Keep the pictures out of the copy and print all the entries below exactly.

(3D scene scripts)
_ _ _ _
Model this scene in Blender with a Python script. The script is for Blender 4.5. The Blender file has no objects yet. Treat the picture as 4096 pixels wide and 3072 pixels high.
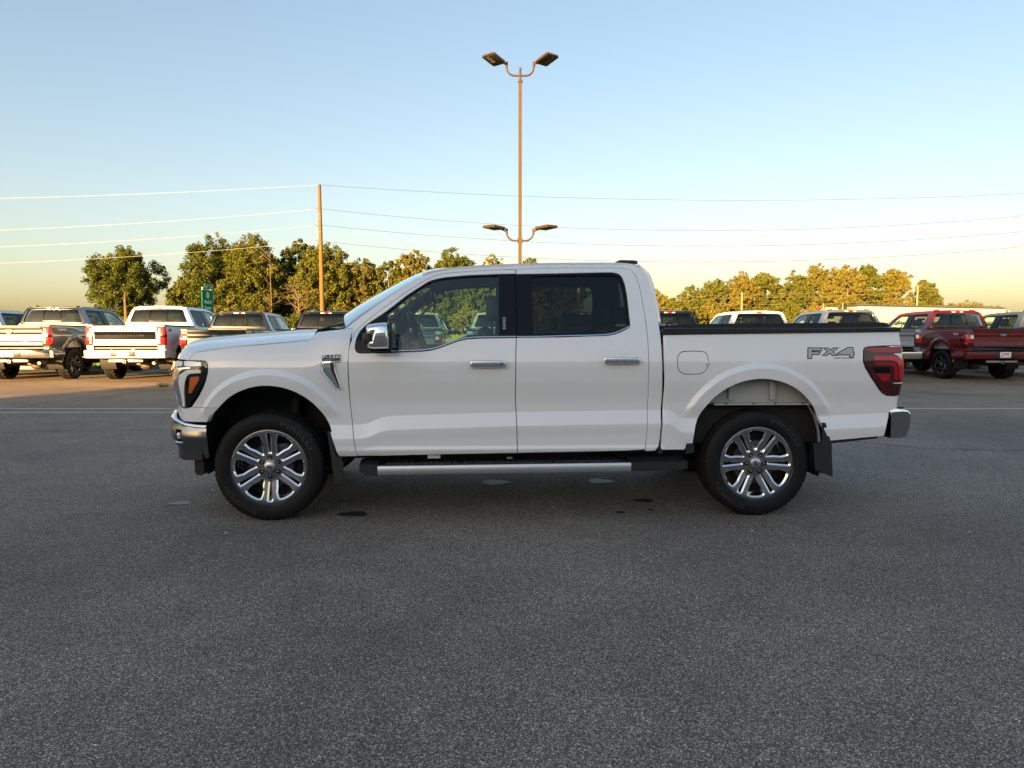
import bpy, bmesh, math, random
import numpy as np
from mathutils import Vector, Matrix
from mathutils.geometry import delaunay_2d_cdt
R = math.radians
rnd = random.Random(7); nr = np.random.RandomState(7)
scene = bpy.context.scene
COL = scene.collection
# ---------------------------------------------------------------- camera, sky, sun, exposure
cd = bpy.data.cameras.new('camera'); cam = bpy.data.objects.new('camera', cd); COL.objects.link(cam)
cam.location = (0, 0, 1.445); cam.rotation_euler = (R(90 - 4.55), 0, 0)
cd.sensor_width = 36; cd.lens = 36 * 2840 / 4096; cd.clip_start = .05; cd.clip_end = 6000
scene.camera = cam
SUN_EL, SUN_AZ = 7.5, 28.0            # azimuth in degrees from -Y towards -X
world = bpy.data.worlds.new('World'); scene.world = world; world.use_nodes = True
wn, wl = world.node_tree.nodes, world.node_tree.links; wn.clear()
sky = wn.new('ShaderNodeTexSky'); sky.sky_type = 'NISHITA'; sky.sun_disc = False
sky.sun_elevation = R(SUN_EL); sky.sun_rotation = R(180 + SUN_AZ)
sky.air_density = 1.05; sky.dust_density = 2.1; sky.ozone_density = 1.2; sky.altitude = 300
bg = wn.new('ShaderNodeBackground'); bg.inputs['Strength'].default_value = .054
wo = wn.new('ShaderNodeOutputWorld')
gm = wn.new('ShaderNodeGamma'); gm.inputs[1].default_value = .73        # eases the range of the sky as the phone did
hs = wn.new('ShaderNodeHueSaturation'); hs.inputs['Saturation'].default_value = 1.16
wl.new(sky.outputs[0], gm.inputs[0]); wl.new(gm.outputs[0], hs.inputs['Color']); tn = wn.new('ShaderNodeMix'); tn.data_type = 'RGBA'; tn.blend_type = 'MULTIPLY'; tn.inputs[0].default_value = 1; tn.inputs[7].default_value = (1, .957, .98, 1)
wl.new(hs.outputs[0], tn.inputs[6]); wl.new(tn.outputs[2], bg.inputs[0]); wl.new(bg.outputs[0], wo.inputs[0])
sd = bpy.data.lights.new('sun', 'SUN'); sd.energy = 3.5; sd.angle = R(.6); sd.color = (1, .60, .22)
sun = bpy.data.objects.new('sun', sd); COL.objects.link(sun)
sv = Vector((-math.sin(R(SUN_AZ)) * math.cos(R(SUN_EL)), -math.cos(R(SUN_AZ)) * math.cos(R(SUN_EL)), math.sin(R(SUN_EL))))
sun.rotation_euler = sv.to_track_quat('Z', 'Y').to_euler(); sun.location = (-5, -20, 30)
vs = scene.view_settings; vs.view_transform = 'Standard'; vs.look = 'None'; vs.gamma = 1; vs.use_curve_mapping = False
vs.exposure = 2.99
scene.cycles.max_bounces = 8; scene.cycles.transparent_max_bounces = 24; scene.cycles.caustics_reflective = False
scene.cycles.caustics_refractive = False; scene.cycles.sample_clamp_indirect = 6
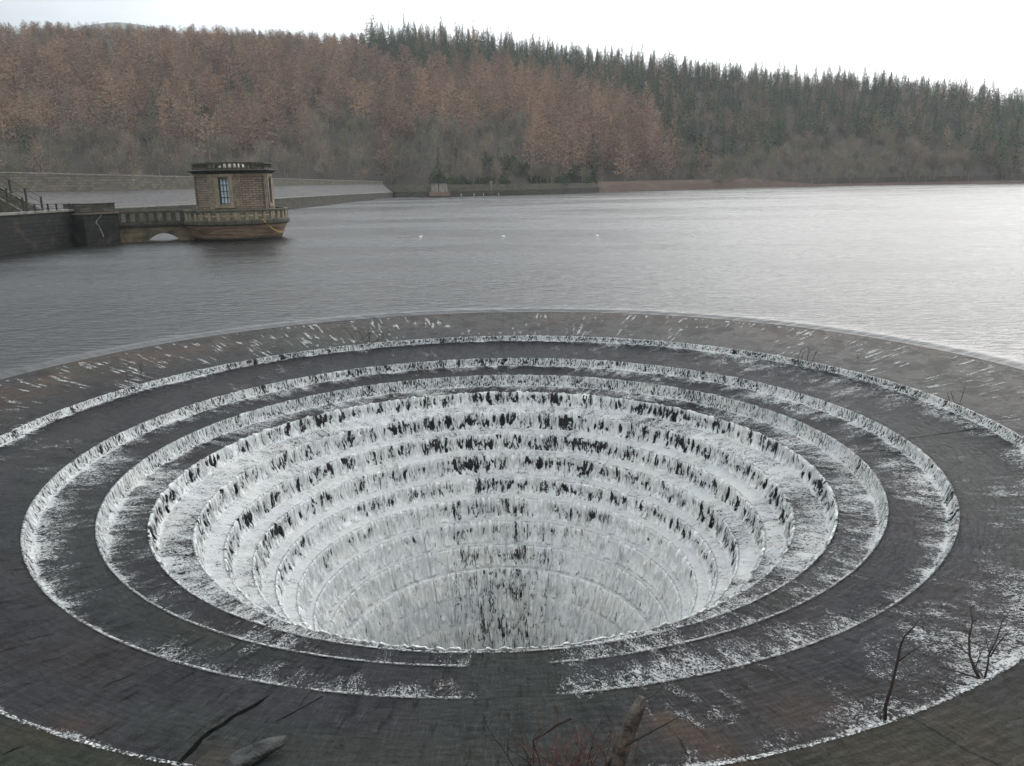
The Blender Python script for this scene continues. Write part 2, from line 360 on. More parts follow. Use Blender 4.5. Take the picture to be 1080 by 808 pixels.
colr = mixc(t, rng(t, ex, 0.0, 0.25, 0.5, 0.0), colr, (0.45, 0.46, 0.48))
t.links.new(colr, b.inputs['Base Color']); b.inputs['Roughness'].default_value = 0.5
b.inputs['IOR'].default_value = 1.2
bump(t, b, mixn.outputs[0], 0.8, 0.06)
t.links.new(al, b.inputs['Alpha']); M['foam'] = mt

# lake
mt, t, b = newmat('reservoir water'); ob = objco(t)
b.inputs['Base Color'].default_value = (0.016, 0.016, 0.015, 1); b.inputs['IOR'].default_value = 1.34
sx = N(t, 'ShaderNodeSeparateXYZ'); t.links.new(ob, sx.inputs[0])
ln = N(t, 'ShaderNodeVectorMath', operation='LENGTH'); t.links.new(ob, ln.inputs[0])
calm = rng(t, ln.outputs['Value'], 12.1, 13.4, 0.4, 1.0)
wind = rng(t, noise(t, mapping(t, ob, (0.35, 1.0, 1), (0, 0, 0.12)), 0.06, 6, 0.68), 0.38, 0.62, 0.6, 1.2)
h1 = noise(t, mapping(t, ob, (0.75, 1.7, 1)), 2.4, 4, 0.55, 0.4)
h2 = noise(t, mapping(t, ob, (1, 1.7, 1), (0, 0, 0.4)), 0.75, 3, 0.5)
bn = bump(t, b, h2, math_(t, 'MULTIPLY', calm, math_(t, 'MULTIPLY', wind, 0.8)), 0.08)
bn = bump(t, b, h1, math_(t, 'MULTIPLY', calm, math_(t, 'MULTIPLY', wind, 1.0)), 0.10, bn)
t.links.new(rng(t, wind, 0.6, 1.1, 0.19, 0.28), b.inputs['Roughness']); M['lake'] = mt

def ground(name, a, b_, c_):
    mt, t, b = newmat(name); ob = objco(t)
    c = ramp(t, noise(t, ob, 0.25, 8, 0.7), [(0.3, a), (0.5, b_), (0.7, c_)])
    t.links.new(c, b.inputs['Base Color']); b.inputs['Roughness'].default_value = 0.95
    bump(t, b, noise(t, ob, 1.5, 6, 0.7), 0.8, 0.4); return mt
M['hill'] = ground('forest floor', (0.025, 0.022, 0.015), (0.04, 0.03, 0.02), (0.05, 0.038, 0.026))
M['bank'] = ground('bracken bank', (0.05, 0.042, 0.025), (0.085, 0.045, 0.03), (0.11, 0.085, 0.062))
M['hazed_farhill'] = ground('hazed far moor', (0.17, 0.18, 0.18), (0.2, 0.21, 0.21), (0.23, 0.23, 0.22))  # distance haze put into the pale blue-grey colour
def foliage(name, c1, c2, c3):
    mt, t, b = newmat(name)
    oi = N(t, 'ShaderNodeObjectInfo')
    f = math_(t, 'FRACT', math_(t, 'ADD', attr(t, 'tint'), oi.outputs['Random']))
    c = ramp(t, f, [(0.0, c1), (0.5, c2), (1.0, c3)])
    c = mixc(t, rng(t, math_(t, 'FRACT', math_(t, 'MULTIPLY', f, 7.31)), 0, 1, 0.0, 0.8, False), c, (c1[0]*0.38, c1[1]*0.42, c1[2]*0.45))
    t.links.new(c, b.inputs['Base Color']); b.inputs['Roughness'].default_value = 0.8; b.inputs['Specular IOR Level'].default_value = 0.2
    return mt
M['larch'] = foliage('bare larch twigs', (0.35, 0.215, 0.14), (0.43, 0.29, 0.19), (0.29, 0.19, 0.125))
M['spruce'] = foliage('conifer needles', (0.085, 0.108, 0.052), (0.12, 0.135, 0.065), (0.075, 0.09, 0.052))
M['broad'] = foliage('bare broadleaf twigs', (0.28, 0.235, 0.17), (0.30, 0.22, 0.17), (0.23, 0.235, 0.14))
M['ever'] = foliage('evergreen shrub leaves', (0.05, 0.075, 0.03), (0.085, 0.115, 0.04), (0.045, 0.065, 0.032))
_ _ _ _
> **RESULT FOR THIS EXERCISE**
Model this scene in Blender with a Python script. The script is for Blender 4.5. The Blender file has no objects yet. Treat the picture as 4096 pixels wide and 3072 pixels high.
import bpy, bmesh, math, random
import numpy as np
from mathutils import Vector, Matrix
from mathutils.geometry import delaunay_2d_cdt
R = math.radians
rnd = random.Random(7); nr = np.random.RandomState(7)
scene = bpy.context.scene
COL = scene.collection
# ---------------------------------------------------------------- camera, sky, sun, exposure
cd = bpy.data.cameras.new('camera'); cam = bpy.data.objects.new('camera', cd); COL.objects.link(cam)
cam.location = (0, 0, 1.445); cam.rotation_euler = (R(90 - 4.55), 0, 0)
cd.sensor_width = 36; cd.lens = 36 * 2840 / 4096; cd.clip_start = .05; cd.clip_end = 6000
scene.camera = cam
SUN_EL, SUN_AZ = 7.5, 28.0            # azimuth in degrees from -Y towards -X
world = bpy.data.worlds.new('World'); scene.world = world; world.use_nodes = True
wn, wl = world.node_tree.nodes, world.node_tree.links; wn.clear()
sky = wn.new('ShaderNodeTexSky'); sky.sky_type = 'NISHITA'; sky.sun_disc = False
sky.sun_elevation = R(SUN_EL); sky.sun_rotation = R(180 + SUN_AZ)
sky.air_density = 1.05; sky.dust_density = 2.1; sky.ozone_density = 1.2; sky.altitude = 300
bg = wn.new('ShaderNodeBackground'); bg.inputs['Strength'].default_value = .054
wo = wn.new('ShaderNodeOutputWorld')
gm = wn.new('ShaderNodeGamma'); gm.inputs[1].default_value = .73        # eases the range of the sky as the phone did
hs = wn.new('ShaderNodeHueSaturation'); hs.inputs['Saturation'].default_value = 1.16
wl.new(sky.outputs[0], gm.inputs[0]); wl.new(gm.outputs[0], hs.inputs['Color']); tn = wn.new('ShaderNodeMix'); tn.data_type = 'RGBA'; tn.blend_type = 'MULTIPLY'; tn.inputs[0].default_value = 1; tn.inputs[7].default_value = (1, .957, .98, 1)
wl.new(hs.outputs[0], tn.inputs[6]); wl.new(tn.outputs[2], bg.inputs[0]); wl.new(bg.outputs[0], wo.inputs[0])
sd = bpy.data.lights.new('sun', 'SUN'); sd.energy = 3.5; sd.angle = R(.6); sd.color = (1, .60, .22)
sun = bpy.data.objects.new('sun', sd); COL.objects.link(sun)
sv = Vector((-math.sin(R(SUN_AZ)) * math.cos(R(SUN_EL)), -math.cos(R(SUN_AZ)) * math.cos(R(SUN_EL)), math.sin(R(SUN_EL))))
sun.rotation_euler = sv.to_track_quat('Z', 'Y').to_euler(); sun.location = (-5, -20, 30)
vs = scene.view_settings; vs.view_transform = 'Standard'; vs.look = 'None'; vs.gamma = 1; vs.use_curve_mapping = False
vs.exposure = 2.99
scene.cycles.max_bounces = 8; scene.cycles.transparent_max_bounces = 24; scene.cycles.caustics_reflective = False
scene.cycles.caustics_refractive = False; scene.cycles.sample_clamp_indirect = 6
The Blender Python script for this scene continues. Write part 2, from line 360 on. More parts follow. Use Blender 4.5. Take the picture to be 1080 by 808 pixels.
colr = mixc(t, rng(t, ex, 0.0, 0.25, 0.5, 0.0), colr, (0.45, 0.46, 0.48))
t.links.new(colr, b.inputs['Base Color']); b.inputs['Roughness'].default_value = 0.5
b.inputs['IOR'].default_value = 1.2
bump(t, b, mixn.outputs[0], 0.8, 0.06)
t.links.new(al, b.inputs['Alpha']); M['foam'] = mt

# lake
mt, t, b = newmat('reservoir water'); ob = objco(t)
b.inputs['Base Color'].default_value = (0.016, 0.016, 0.015, 1); b.inputs['IOR'].default_value = 1.34
sx = N(t, 'ShaderNodeSeparateXYZ'); t.links.new(ob, sx.inputs[0])
ln = N(t, 'ShaderNodeVectorMath', operation='LENGTH'); t.links.new(ob, ln.inputs[0])
calm = rng(t, ln.outputs['Value'], 12.1, 13.4, 0.4, 1.0)
wind = rng(t, noise(t, mapping(t, ob, (0.35, 1.0, 1), (0, 0, 0.12)), 0.06, 6, 0.68), 0.38, 0.62, 0.6, 1.2)
h1 = noise(t, mapping(t, ob, (0.75, 1.7, 1)), 2.4, 4, 0.55, 0.4)
h2 = noise(t, mapping(t, ob, (1, 1.7, 1), (0, 0, 0.4)), 0.75, 3, 0.5)
bn = bump(t, b, h2, math_(t, 'MULTIPLY', calm, math_(t, 'MULTIPLY', wind, 0.8)), 0.08)
bn = bump(t, b, h1, math_(t, 'MULTIPLY', calm, math_(t, 'MULTIPLY', wind, 1.0)), 0.10, bn)
t.links.new(rng(t, wind, 0.6, 1.1, 0.19, 0.28), b.inputs['Roughness']); M['lake'] = mt

def ground(name, a, b_, c_):
    mt, t, b = newmat(name); ob = objco(t)
    c = ramp(t, noise(t, ob, 0.25, 8, 0.7), [(0.3, a), (0.5, b_), (0.7, c_)])
    t.links.new(c, b.inputs['Base Color']); b.inputs['Roughness'].default_value = 0.95
    bump(t, b, noise(t, ob, 1.5, 6, 0.7), 0.8, 0.4); return mt
M['hill'] = ground('forest floor', (0.025, 0.022, 0.015), (0.04, 0.03, 0.02), (0.05, 0.038, 0.026))
M['bank'] = ground('bracken bank', (0.05, 0.042, 0.025), (0.085, 0.045, 0.03), (0.11, 0.085, 0.062))
M['hazed_farhill'] = ground('hazed far moor', (0.17, 0.18, 0.18), (0.2, 0.21, 0.21), (0.23, 0.23, 0.22))  # distance haze put into the pale blue-grey colour
def foliage(name, c1, c2, c3):
    mt, t, b = newmat(name)
    oi = N(t, 'ShaderNodeObjectInfo')
    f = math_(t, 'FRACT', math_(t, 'ADD', attr(t, 'tint'), oi.outputs['Random']))
    c = ramp(t, f, [(0.0, c1), (0.5, c2), (1.0, c3)])
    c = mixc(t, rng(t, math_(t, 'FRACT', math_(t, 'MULTIPLY', f, 7.31)), 0, 1, 0.0, 0.8, False), c, (c1[0]*0.38, c1[1]*0.42, c1[2]*0.45))
    t.links.new(c, b.inputs['Base Color']); b.inputs['Roughness'].default_value = 0.8; b.inputs['Specular IOR Level'].default_value = 0.2
    return mt
M['larch'] = foliage('bare larch twigs', (0.35, 0.215, 0.14), (0.43, 0.29, 0.19), (0.29, 0.19, 0.125))
M['spruce'] = foliage('conifer needles', (0.085, 0.108, 0.052), (0.12, 0.135, 0.065), (0.075, 0.09, 0.052))
M['broad'] = foliage('bare broadleaf twigs', (0.28, 0.235, 0.17), (0.30, 0.22, 0.17), (0.23, 0.235, 0.14))
M['ever'] = foliage('evergreen shrub leaves', (0.05, 0.075, 0.03), (0.085, 0.115, 0.04), (0.045, 0.065, 0.032))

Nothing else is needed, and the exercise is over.